Dat kan niet meer op basis van de oude private organisaties. Die hebben in de eerste decennia van de televisie een bijdrage geleverd in het omverhalen van de schotten tussen de zuilen, maar die taak is nu volbracht. Wat is het alternatief? Een ‘nationale omroep’? Het is een beeld uit een ver verleden, in 1960 en 1981 voortreffelijk vormgegeven door VPRO-commissies. Zij streefden ernaar het toenmalige bestel naar de eisen des tijds om te bouwen, maar kortzichtigheid van zowel Hilversum als Den Haag stond dat in de weg. Inmiddels is het begrip ‘nationale omroep’ voor velen haast synoniem met de BBC. Dat is ongetwijfeld een eerbiedwaardig monument, maar onomstreden is de BBC niet, al was het alleen al door de bureaucratie die bij dit soort massale apparaten per definitie op de loer ligt.

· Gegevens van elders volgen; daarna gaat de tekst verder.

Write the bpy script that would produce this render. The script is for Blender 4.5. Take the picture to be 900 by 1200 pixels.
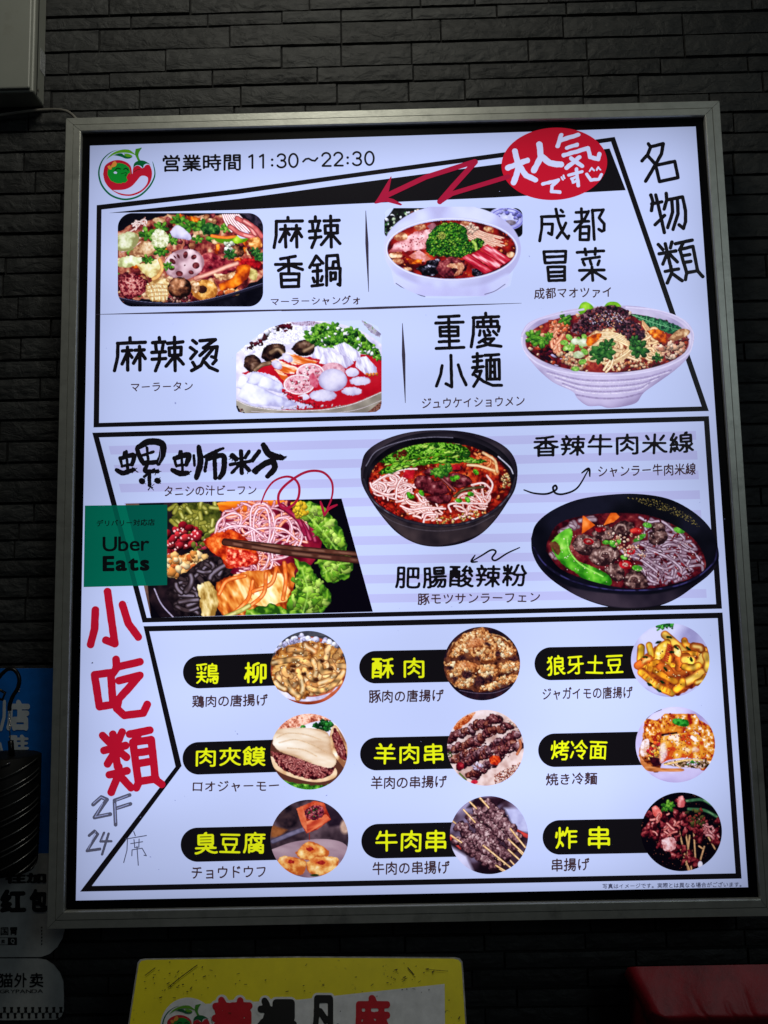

Voor het Nederlandse omroepbestel is het vruchtbaarder na te denken over twee, drie nieuwe organisaties. Het verdelen van de macht in de publieke omroep is ook in het belang van de programmamakers die, daar waar omroep als publieke dienstverlening wordt bedreven, zich natuurlijk graag bij meer dan een loket willen vervoegen.
Er zal sprake moeten zijn van gezond concurrerende instellingen, vooralsnog bestuurd volgens zekere representativiteitseisen, al is het model dat de VPRO in 1960 voorstelde - een bestuur van 34 personen, aangewezen door zeventien maatschappelijke, culturele organisaties - anno 1995 ondenkbaar. Een klein bestuur van gehonoreerde Kroonleden, dat zich fulltime van zijn taak kwijt, valt verre te prefereren. Frappant genoeg neigt nota bene de BBC inmiddels ook naar zo'n model: de benoeming van de BBC-Board of Governors ligt namelijk zo onder vuur dat sommige Britse omroepspecialisten pleiten voor de inschakeling van broadcasting societies.
Een eigentijdse pluriformiteit dus. Stel dat het VPRO, Vara en NPS inderdaad lukt een organisatie op Nederland III te vormen, ondanks de zwarte rook die rond dit voorstel kringelt. Stel je eens voor dat, onder de indruk van de omroepellende in Nederland, ook andere omroepen tot een fusie besluiten. .. Dan moeten wij daar in ons denken toch ruimte voor laten?